▽
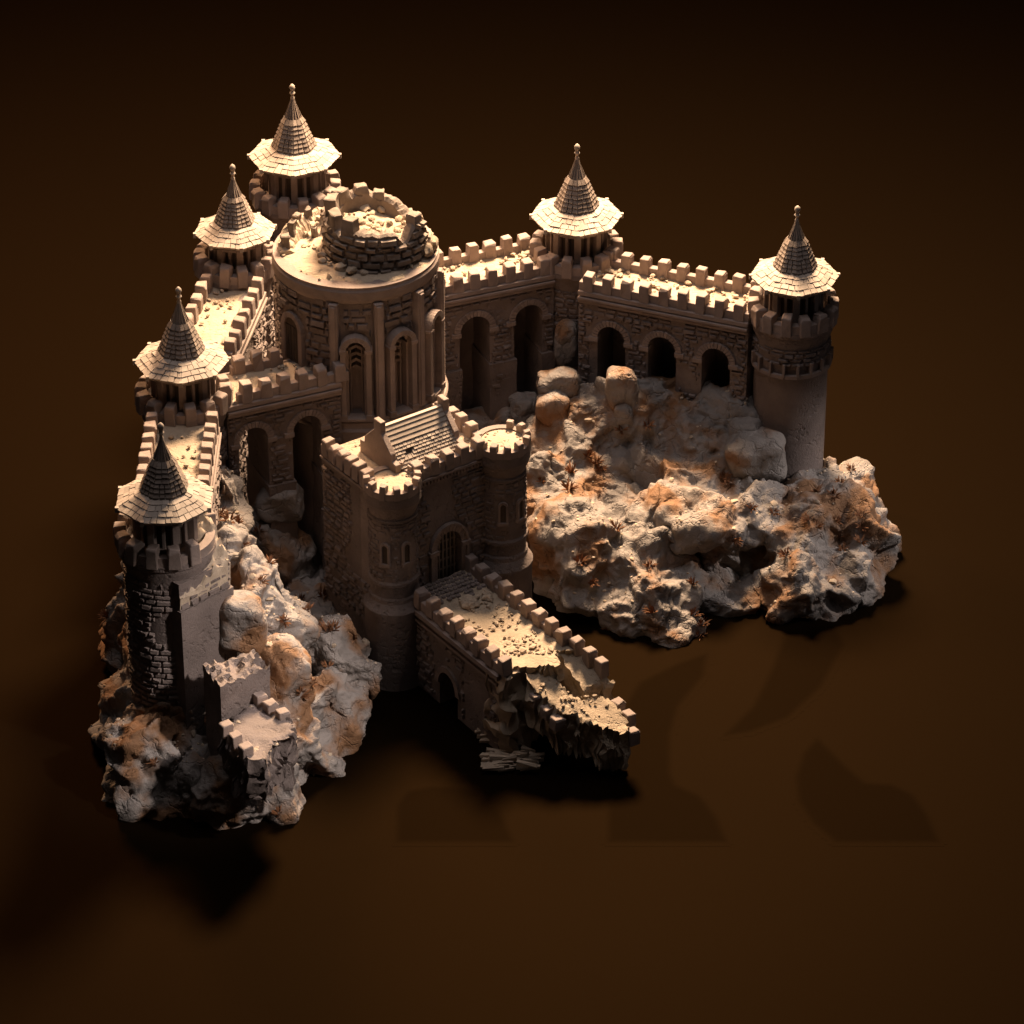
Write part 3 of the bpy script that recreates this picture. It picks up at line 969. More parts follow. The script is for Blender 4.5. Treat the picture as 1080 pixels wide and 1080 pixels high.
    hb.add([F(s, nn, z) for s in (s0 + .02, s1 - .02) for nn, z in ((n0 - .02, zr - .02), (n0 - 2 * dp + .02, zr - .02), (n0 - 2 * dp + .02, ze), (n0 - dp, zz - .03), (n0 - .02, ze))],
           [(0, 1, 2, 3, 4), (9, 8, 7, 6, 5), (0, 5, 6, 1), (1, 6, 7, 2), (2, 7, 8, 3), (3, 8, 9, 4), (4, 9, 5, 0)])
    hb_o = hb.build('gate_chamber', STONE, g)
    rt = MB()
    def SL(s, x, d, side):      # x 0 eave .. 1 ridge
        nn = n0 - dp * x if side > 0 else n0 - 2 * dp + dp * x
        nz = Vector((0, 0, 1)) * dp + n * (zz - ze) * side
        return F(s, nn, ze + (zz - ze) * x) + nz.normalized() * d
    for side in (1, -1):
        rows = 7
        for i in range(rows):
            x0, x1 = .55 * i / rows - .02, .55 * (i + 1) / rows + .01
            nt = 15
            for j in range(nt):
                a0 = s0 + .045 + (s1 - s0 - .09) * (j + (.5 if i % 2 else 0)) / nt
                a1 = min(a0 + (s1 - s0 - .09) / nt, s1 - .045)
                if a1 - a0 < .01: continue
                if side > 0 and abs((a0 + a1) / 2 - s0 - .22) < .04 and i in (3, 4): continue
                e = .003; y = R(0, .006)
                q = [SL(a0 + e, x0, .014 + y, side), SL(a1 - e, x0, .014 + y, side), SL(a1 - e, x1, .002, side), SL(a0 + e, x1, .002, side)]
                if side < 0: q = q[::-1]
                rt.slab(q, .009)
        for i in range(4):       # long boards under the ridge
            x0, x1 = .55 + .45 * i / 4, .55 + .45 * (i + 1) / 4 + .015
            q = [SL(s0 + .045, x0, .014, side), SL(s1 - .045, x0, .014, side), SL(s1 - .045, x1, .003, side), SL(s0 + .045, x1, .003, side)]
            if side < 0: q = q[::-1]
            rt.slab(q, .011)
    rt.fbox(F, s0 + .045, s1 - .045, n0 - dp - .02, n0 - dp + .02, zz - .01, zz + .02)
    rt.build('roof', TILE, hb_o)
    for sx in (s0, s1 - .055):
        gm = MB()
        prof = [(0.025, zr - .02), (.025, ze + .07), (-.05, ze + .08), (-.06, ze + .15), (-dp + .06, zz - .02), (-dp + .06, zz + .10), (-dp - .06, zz + .10), (-dp - .06, zz - .02), (-2 * dp + .06, ze + .15), (-2 * dp + .05, ze + .08), (-2 * dp - .025, ze + .07), (-2 * dp - .025, zr - .02)]
        NN = len(prof)
        gm.add([F(sx, n0 + y, z) for y, z in prof] + [F(sx + .06, n0 + y, z) for y, z in prof], [tuple(range(NN)), tuple(reversed(range(NN, 2 * NN)))] + [(i, (i + 1) % NN, NN + (i + 1) % NN, NN + i) for i in range(NN)])
        gm.build('gable_parapet', STONE, hb_o, bevel=.005)
    ck = MB()
    for i in range(60):
        ck.stone(F(R(.1, L - .1), R(-.3, -.08) if random.random() < .8 else R(-.9, -.75), zr + .012), R(.006, .022), .6)
    for cx in (0, L):
        for i in range(22):
            al = R(0, 6.28); c = F(cx, -.02, 0); rr = .2 * math.sqrt(R(0, 1))
            ck.stone((c.x + rr * math.sin(al), c.y - rr * math.cos(al), 2.256), R(.005, .02), .6)
    tag(ck.build('rubble', RUBBLE), label='loose stone chips strewn on the gatehouse roof terrace and turret tops', cat='rubble', kind='stuff')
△
● **REQUIRED WORK**:
Set down the material exactly, every line of it, except for the pictures.

● **ANSWER FOR THIS EXERCISE**:
Write part 3 of the bpy script that recreates this picture. It picks up at line 969. More parts follow. The script is for Blender 4.5. Treat the picture as 1080 pixels wide and 1080 pixels high.
    hb.add([F(s, nn, z) for s in (s0 + .02, s1 - .02) for nn, z in ((n0 - .02, zr - .02), (n0 - 2 * dp + .02, zr - .02), (n0 - 2 * dp + .02, ze), (n0 - dp, zz - .03), (n0 - .02, ze))],
           [(0, 1, 2, 3, 4), (9, 8, 7, 6, 5), (0, 5, 6, 1), (1, 6, 7, 2), (2, 7, 8, 3), (3, 8, 9, 4), (4, 9, 5, 0)])
    hb_o = hb.build('gate_chamber', STONE, g)
    rt = MB()
    def SL(s, x, d, side):      # x 0 eave .. 1 ridge
        nn = n0 - dp * x if side > 0 else n0 - 2 * dp + dp * x
        nz = Vector((0, 0, 1)) * dp + n * (zz - ze) * side
        return F(s, nn, ze + (zz - ze) * x) + nz.normalized() * d
    for side in (1, -1):
        rows = 7
        for i in range(rows):
            x0, x1 = .55 * i / rows - .02, .55 * (i + 1) / rows + .01
            nt = 15
            for j in range(nt):
                a0 = s0 + .045 + (s1 - s0 - .09) * (j + (.5 if i % 2 else 0)) / nt
                a1 = min(a0 + (s1 - s0 - .09) / nt, s1 - .045)
                if a1 - a0 < .01: continue
                if side > 0 and abs((a0 + a1) / 2 - s0 - .22) < .04 and i in (3, 4): continue
                e = .003; y = R(0, .006)
                q = [SL(a0 + e, x0, .014 + y, side), SL(a1 - e, x0, .014 + y, side), SL(a1 - e, x1, .002, side), SL(a0 + e, x1, .002, side)]
                if side < 0: q = q[::-1]
                rt.slab(q, .009)
        for i in range(4):       # long boards under the ridge
            x0, x1 = .55 + .45 * i / 4, .55 + .45 * (i + 1) / 4 + .015
            q = [SL(s0 + .045, x0, .014, side), SL(s1 - .045, x0, .014, side), SL(s1 - .045, x1, .003, side), SL(s0 + .045, x1, .003, side)]
            if side < 0: q = q[::-1]
            rt.slab(q, .011)
    rt.fbox(F, s0 + .045, s1 - .045, n0 - dp - .02, n0 - dp + .02, zz - .01, zz + .02)
    rt.build('roof', TILE, hb_o)
    for sx in (s0, s1 - .055):
        gm = MB()
        prof = [(0.025, zr - .02), (.025, ze + .07), (-.05, ze + .08), (-.06, ze + .15), (-dp + .06, zz - .02), (-dp + .06, zz + .10), (-dp - .06, zz + .10), (-dp - .06, zz - .02), (-2 * dp + .06, ze + .15), (-2 * dp + .05, ze + .08), (-2 * dp - .025, ze + .07), (-2 * dp - .025, zr - .02)]
        NN = len(prof)
        gm.add([F(sx, n0 + y, z) for y, z in prof] + [F(sx + .06, n0 + y, z) for y, z in prof], [tuple(range(NN)), tuple(reversed(range(NN, 2 * NN)))] + [(i, (i + 1) % NN, NN + (i + 1) % NN, NN + i) for i in range(NN)])
        gm.build('gable_parapet', STONE, hb_o, bevel=.005)
    ck = MB()
    for i in range(60):
        ck.stone(F(R(.1, L - .1), R(-.3, -.08) if random.random() < .8 else R(-.9, -.75), zr + .012), R(.006, .022), .6)
    for cx in (0, L):
        for i in range(22):
            al = R(0, 6.28); c = F(cx, -.02, 0); rr = .2 * math.sqrt(R(0, 1))
            ck.stone((c.x + rr * math.sin(al), c.y - rr * math.cos(al), 2.256), R(.005, .02), .6)
    tag(ck.build('rubble', RUBBLE), label='loose stone chips strewn on the gatehouse roof terrace and turret tops', cat='rubble', kind='stuff')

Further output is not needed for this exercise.